Published online by Cambridge University Press: 05 June 2012
It has long been understood that water flows downhill. This maybe the only statement to be remembered until a river dries out and crops wilt. Droughts unfortunately threaten humanity with the constraint that, without water, life cannot be sustained. On the other hand, the devastating consequences of excess water through floods stem from the fact that humanity, crops, and cattle are not well adapted to submerged life. Although nomadic tribes coped with the continuously changing pulses of fluvial systems, sedentary conditions forced humanity to protect against floods and droughts.

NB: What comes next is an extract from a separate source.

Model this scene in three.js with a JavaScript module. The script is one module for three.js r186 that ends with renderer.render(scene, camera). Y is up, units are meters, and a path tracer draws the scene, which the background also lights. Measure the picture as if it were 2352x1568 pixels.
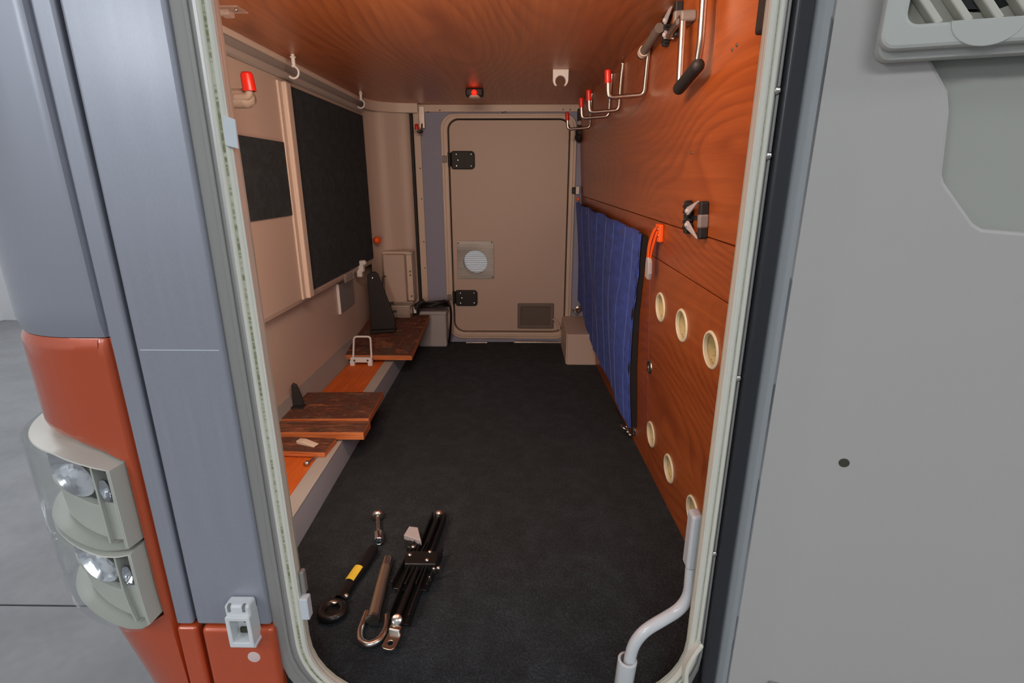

In arid lands, perennial streams with regulated flowand a year-round supply of water are so much more valuable to humanity and wildlife than are natural sequences of short floods that succeed long droughts in dry ephemeral streams. River engineers are facing the daunting challenge of optimizing the urban and environmental resources pertaining to rivers while minimizing the damages caused by floods and droughts.
Perhaps the origin of river engineering started with Yu (4000 B.C.) who was selected to be emperor of China on the premise of long-lasting dikes for the protection of fertile Chinese plains against floods. For centuries, Chinese emperors were classified into “good dynasties” or “bad dynasties” depending on whether or not they succeeded in their struggle to harness large rivers. At approximately the same time, in Mesopotamia, an extensive irrigation system was developed between the Tigris and the Euphrates Rivers. Flood-control levees were constructed to protect fertile lands from destructive inundations.